# Problem
Begin with the first line below and retype each line exactly through the line containing "above the water". Any pictures are to be left out.

# Input records
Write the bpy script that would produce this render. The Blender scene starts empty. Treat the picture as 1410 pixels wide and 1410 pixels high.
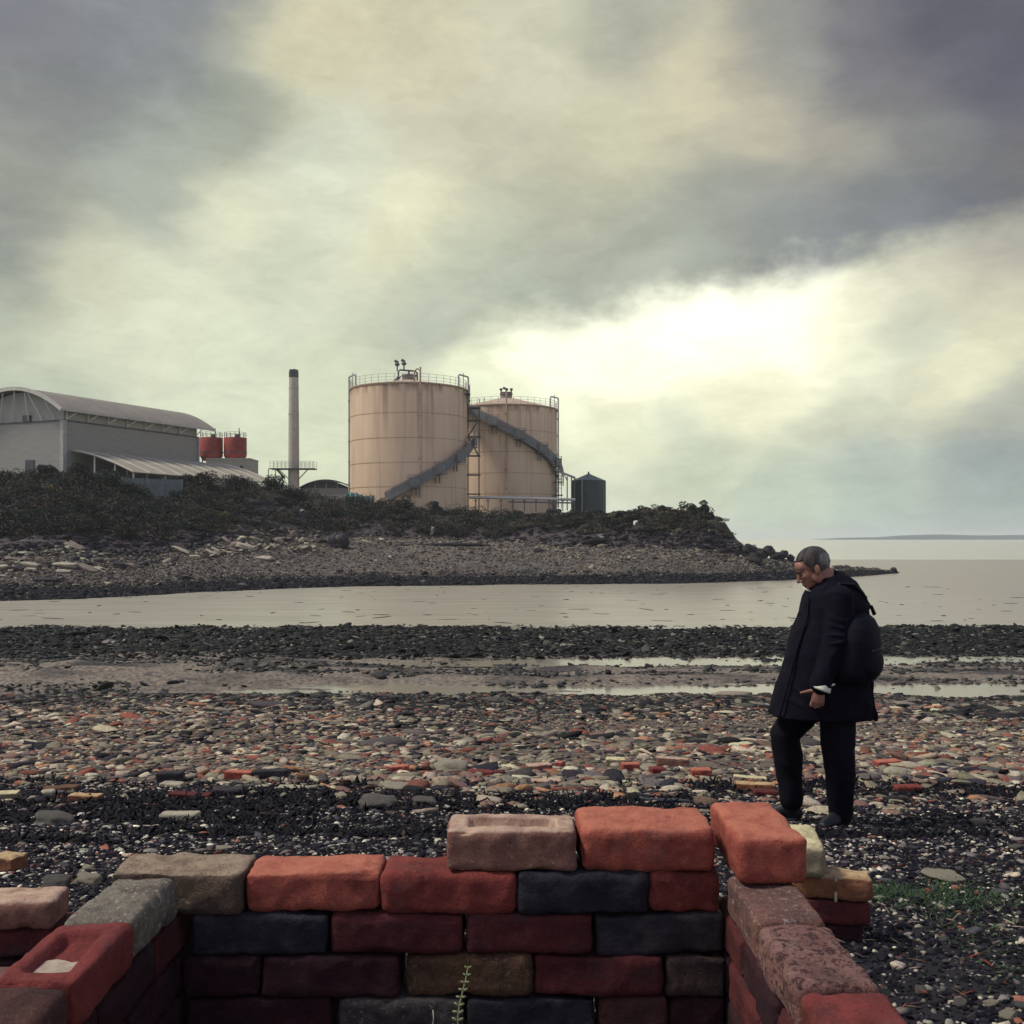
import bpy, bmesh, math, random
import numpy as np
from mathutils import Vector, Matrix, noise
R = math.radians
random.seed(7)
rng = np.random.default_rng(11)
sc = bpy.context.scene
F = 1450.0      # focal length in pixels of the 1410 px photograph
HY = 740.0      # horizon row
ZC = 4.0        # camera height above the water

# ------------------------------------------------------------------ camera
cam = bpy.data.cameras.new('camera')
cam.sensor_width = 36.0
cam.lens = 36.0 * F / 1410.0
cam.shift_y = (HY - 705.0) / 1410.0
cam.clip_start = 0.05
cam.clip_end = 20000
camo = bpy.data.objects.new('camera', cam)
sc.collection.objects.link(camo)
camo.location = (0, 0, ZC)
camo.rotation_euler = (R(90), 0, 0)
sc.camera = camo
sc.cycles.use_denoising = True
sc.cycles.max_bounces = 6
sc.cycles.volume_bounces = 1
sc.view_settings.view_transform = 'Standard'
sc.view_settings.look = 'None'
sc.view_settings.gamma = 1.0
sc.view_settings.exposure = 0.0

# ------------------------------------------------------------------ sun
SUN_AZ = R(268)      # compass style, 0 = +Y (view direction), clockwise
SUN_EL = R(54)
sl = bpy.data.lights.new('sun', 'SUN')
sl.energy = 3.1
sl.angle = R(11)
sl.color = (1.0, 0.93, 0.8)
so = bpy.data.objects.new('sun', sl)
sc.collection.objects.link(so)
sdir = Vector((math.sin(SUN_AZ) * math.cos(SUN_EL), math.cos(SUN_AZ) * math.cos(SUN_EL), math.sin(SUN_EL)))
so.rotation_euler = sdir.to_track_quat('Z', 'Y').to_euler()

def lin(r, g, b):
    f = lambda v: (v / 255 / 12.92) if v / 255 <= 0.04045 else ((v / 255 + 0.055) / 1.055) ** 2.4
    return (f(r), f(g), f(b))

# ------------------------------------------------------------------ sky: Nishita sky under a broken cloud deck
w = bpy.data.worlds.new('World')
sc.world = w
w.use_nodes = True
nt = w.node_tree
nt.nodes.clear()
def wn(t, **k):
    n = nt.nodes.new(t)
    for a, v in k.items():
        setattr(n, a, v)
    return n
def L(a, b): nt.links.new(a, b)
tc = wn('ShaderNodeTexCoord')
def vm(op, a, b=None, scale=None):
    n = wn('ShaderNodeVectorMath', operation=op)
    if hasattr(a, 'links'): L(a, n.inputs[0])
    else: n.inputs[0].default_value = a
    if b is not None:
        if hasattr(b, 'links'): L(b, n.inputs[1])
        else: n.inputs[1].default_value = b
    if scale is not None:
        if hasattr(scale, 'links'): L(scale, n.inputs['Scale'])
        else: n.inputs['Scale'].default_value = scale
    return n
def mt(op, a, b=None, c=None):
    n = wn('ShaderNodeMath', operation=op)
    for i, v in enumerate((a, b, c)):
        if v is None: continue
        if hasattr(v, 'links'): L(v, n.inputs[i])
        else: n.inputs[i].default_value = v
    return n.outputs[0]
D = vm('NORMALIZE', tc.outputs['Generated']).outputs[0]
st = vm('MULTIPLY', D, (1.0, 1.0, 2.6)).outputs[0]
def noise_node(vec, scale, detail, rough=0.55, off=(0, 0, 0)):
    v = vm('ADD', vec, off).outputs[0]
    n = wn('ShaderNodeTexNoise')
    L(v, n.inputs['Vector'])
    n.inputs['Scale'].default_value = scale
    n.inputs['Detail'].default_value = detail
    n.inputs['Roughness'].default_value = rough
    return n
n1 = noise_node(st, 3.2, 7, 0.52)
c1 = vm('SUBTRACT', n1.outputs['Color'], (0.5, 0.5, 0.5)).outputs[0]
w1 = vm('MULTIPLY', c1, (0.10, 0.10, 0.07)).outputs[0]
n2 = noise_node(st, 11, 6, 0.5, (3, 1, 7))
c2 = vm('SUBTRACT', n2.outputs['Color'], (0.5, 0.5, 0.5)).outputs[0]
w2 = vm('MULTIPLY', c2, (0.055, 0.055, 0.045)).outputs[0]
DW = vm('ADD', vm('ADD', D, w1).outputs[0], w2).outputs[0]
# cloud brightness samples: (x px, y px) in the direction seen past the camera, colour
SKY = [
 (0, 0, 126, 127, 134), (230, 30, 132, 135, 138), (120, 60, 128, 130, 134), (90, 150, 134, 136, 134), (200, 190, 160, 166, 156), (330, 150, 152, 158, 145),
 (440, 80, 212, 206, 174), (580, 60, 205, 200, 172), (720, 40, 202, 202, 176), (700, 170, 198, 196, 172), (450, 190, 205, 210, 190),
 (460, 260, 216, 220, 196), (340, 290, 224, 224, 194), (210, 240, 160, 168, 156), (0, 250, 150, 152, 142), (0, 340, 140, 145, 140),
 (110, 390, 205, 205, 178), (0, 480, 180, 186, 166), (120, 470, 212, 216, 190), (220, 450, 222, 226, 198), (560, 320, 222, 220, 188), (400, 370, 205, 210, 186),
 (640, 410, 196, 202, 180), (300, 520, 220, 226, 198), (60, 560, 184, 192, 172), (450, 600, 212, 218, 188), (880, 40, 172, 172, 158),
 (940, 110, 208, 202, 172), (1040, 160, 194, 188, 164), (830, 190, 206, 204, 174), (1200, 60, 116, 115, 122), (1330, 30, 92, 91, 102), (1080, 60, 150, 150, 145),
 (1390, 110, 92, 92, 104), (1150, 190, 168, 164, 150), (1290, 170, 130, 130, 128), (1400, 230, 118, 116, 114), (1000, 270, 152, 154, 144), (800, 300, 178, 178, 158),
 (850, 350, 158, 162, 150), (1180, 270, 124, 128, 130), (1360, 275, 112, 116, 124), (700, 430, 184, 190, 170), (1060, 310, 140, 144, 142), (930, 390, 186, 192, 174),
 (760, 490, 262, 262, 232), (840, 470, 272, 272, 244), (920, 455, 280, 280, 250), (985, 400, 282, 282, 255), (1060, 395, 280, 280, 252), (1120, 370, 270, 270, 245), (1070, 450, 275, 275, 245), (980, 480, 272, 270, 240), (880, 510, 258, 258, 226), (1150, 430, 255, 254, 222),
 (620, 440, 182, 188, 170), (760, 440, 172, 178, 162), (850, 415, 176, 182, 166), (960, 355, 152, 156, 148), (1140, 325, 140, 146, 146), (1240, 300, 128, 134, 136), (1310, 330, 196, 194, 176), (1300, 390, 214, 212, 186), (1200, 400, 226, 226, 198), (1410, 330, 170, 168, 156),
 (690, 500, 234, 238, 205), (1230, 350, 214, 212, 188), (1180, 370, 240, 240, 212), (1150, 480, 245, 245, 215), (1370, 340, 182, 180, 164), (1260, 440, 190, 194, 175), (1380, 430, 214, 212, 184), (1190, 480, 226, 228, 200),
 (1330, 500, 236, 234, 200), (1030, 545, 242, 240, 205), (1180, 560, 205, 208, 184), (1390, 560, 172, 176, 164), (860, 570, 224, 226, 194), (700, 600, 218, 222, 190),
 (950, 640, 200, 208, 184), (1200, 650, 172, 182, 172), (1390, 660, 152, 162, 160), (1080, 700, 190, 202, 182), (1390, 725, 164, 176, 170), (1200, 728, 178, 192, 180), (300, 700, 200, 206, 184), (800, 735, 205, 212, 190)]
def edge_py(px): return 475 - 0.24 * (px - 620)
deck = []; gap = []
for px, py, r, g, b in SKY:
    e_ = (Vector(((px - 705) / F, 1, (HY - py) / F)).normalized(), lin(r, g, b))
    below = py > edge_py(px) and px > 600
    (gap if below else deck).append(e_)
    if px < 720 and py > 430 and not below: gap.append(e_)
for az, el, r, g, b in [(-60, 12, 170, 175, 175), (60, 12, 150, 158, 178), (-50, 40, 130, 132, 150), (0, 50, 118, 122, 160), (50, 40, 108, 112, 152),  # unseen sky out of frame, tinted and dimmed to colour and deepen shadows
                        (0, 88, 118, 122, 170), (-110, 15, 190, 190, 190), (110, 15, 150, 158, 180), (-120, 50, 175, 173, 175), (120, 50, 125, 130, 165),
                        (180, 15, 175, 178, 200), (180, 50, 150, 153, 190), (-150, 30, 205, 205, 200), (0, -40, 90, 85, 90), (180, -40, 90, 85, 90)]:
    a, e = R(az), R(el)
    deck.append((Vector((math.sin(a) * math.cos(e), math.cos(a) * math.cos(e), math.sin(e))), lin(r, g, b)))
def field(samples, eps, pw):
    num = den = None
    for p, c in samples:
        d = vm('DISTANCE', DW, tuple(p)).outputs['Value']
        wgt = mt('POWER', mt('ADD', mt('MULTIPLY', d, d), eps), pw)
        s = vm('SCALE', tuple(c), scale=wgt).outputs[0]
        num = s if num is None else vm('ADD', num, s).outputs[0]
        den = wgt if den is None else mt('ADD', den, wgt)
    return vm('SCALE', num, scale=mt('DIVIDE', 1.0, den)).outputs[0]
cdeck = field(deck, 0.0022, -2.6)
cgap = field(gap, 0.0012, -2.6)
sep = wn('ShaderNodeSeparateXYZ'); L(DW, sep.inputs[0])
yy_ = mt('MAXIMUM', sep.outputs['Y'], 0.08)
uu = mt('DIVIDE', sep.outputs['X'], yy_); vv = mt('DIVIDE', sep.outputs['Z'], yy_)
ve = mt('ADD', mt('MULTIPLY', uu, 0.24), 0.183 + 0.24 * 0.0586)
def sstep(v, a, b):
    n = wn('ShaderNodeMapRange', interpolation_type='SMOOTHSTEP'); L(v, n.inputs[0]); n.inputs[1].default_value = a; n.inputs[2].default_value = b; return n.outputs[0]
n5 = noise_node(D, 13, 8, 0.6, (9, 3, 5))
ve = mt('ADD', ve, mt('MULTIPLY', mt('SUBTRACT', n5.outputs['Fac'], 0.5), 0.06))
msk = mt('MULTIPLY', sstep(mt('SUBTRACT', ve, vv), -0.022, 0.028), sstep(uu, -0.20, -0.07))
gm = wn('ShaderNodeMix', data_type='RGBA'); L(msk, gm.inputs[0]); L(cdeck, gm.inputs[6]); L(cgap, gm.inputs[7])
n3 = noise_node(vm('MULTIPLY', D, (1, 1, 2.0)).outputs[0], 6.5, 11, 0.66, (5, 2, 1))
n4 = noise_node(vm('ADD', vm('MULTIPLY', D, (1, 1, 2.0)).outputs[0], vm('SCALE', c2, scale=0.12).outputs[0]).outputs[0], 17, 9, 0.66, (2, 8, 4))
k = mt('ADD', mt('ADD', mt('MULTIPLY', mt('SUBTRACT', n3.outputs['Fac'], 0.5), 0.55), mt('MULTIPLY', mt('SUBTRACT', n4.outputs['Fac'], 0.5), 0.50)), 1.08)
cloud = vm('SCALE', gm.outputs[2], scale=k).outputs[0]
sky = wn('ShaderNodeTexSky', sky_type='NISHITA')
sky.sun_disc = False
sky.sun_elevation = SUN_EL
sky.sun_rotation = SUN_AZ
sky.air_density = 1.0
skys = vm('SCALE', sky.outputs[0], scale=0.10).outputs[0]
mx = wn('ShaderNodeMix', data_type='RGBA')
mx.inputs[0].default_value = 0.97
L(skys, mx.inputs[6]); L(cloud, mx.inputs[7])
bg = wn('ShaderNodeBackground')
L(mx.outputs[2], bg.inputs[0])
bg.inputs[1].default_value = 1.0
wo = wn('ShaderNodeOutputWorld')
L(bg.outputs[0], wo.inputs[0])
w.cycles.sampling_method = 'MANUAL'
w.cycles.sample_map_resolution = 512

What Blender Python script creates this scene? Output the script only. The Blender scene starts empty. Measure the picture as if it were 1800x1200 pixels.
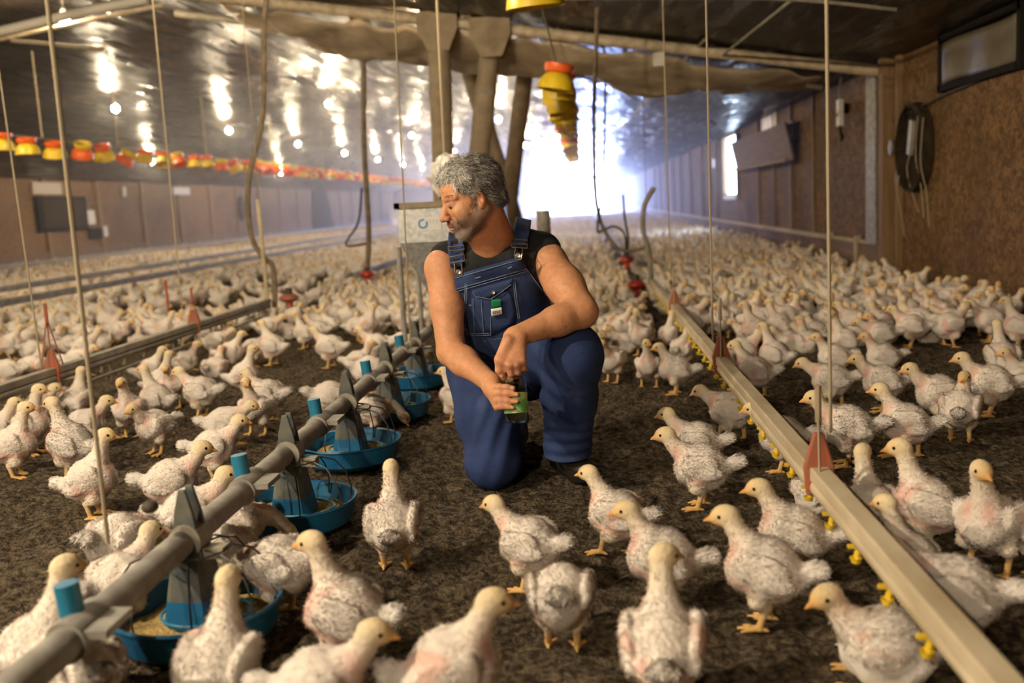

# Expected answer
Write the bpy script that would produce this render. The Blender scene starts empty. Treat the picture as 1410 pixels wide and 1410 pixels high.
import bpy, bmesh, math, random
import numpy as np
from mathutils import Vector, Matrix, noise
R = math.radians
random.seed(7)
rng = np.random.default_rng(11)
sc = bpy.context.scene
F = 1450.0      # focal length in pixels of the 1410 px photograph
HY = 740.0      # horizon row
ZC = 4.0        # camera height above the water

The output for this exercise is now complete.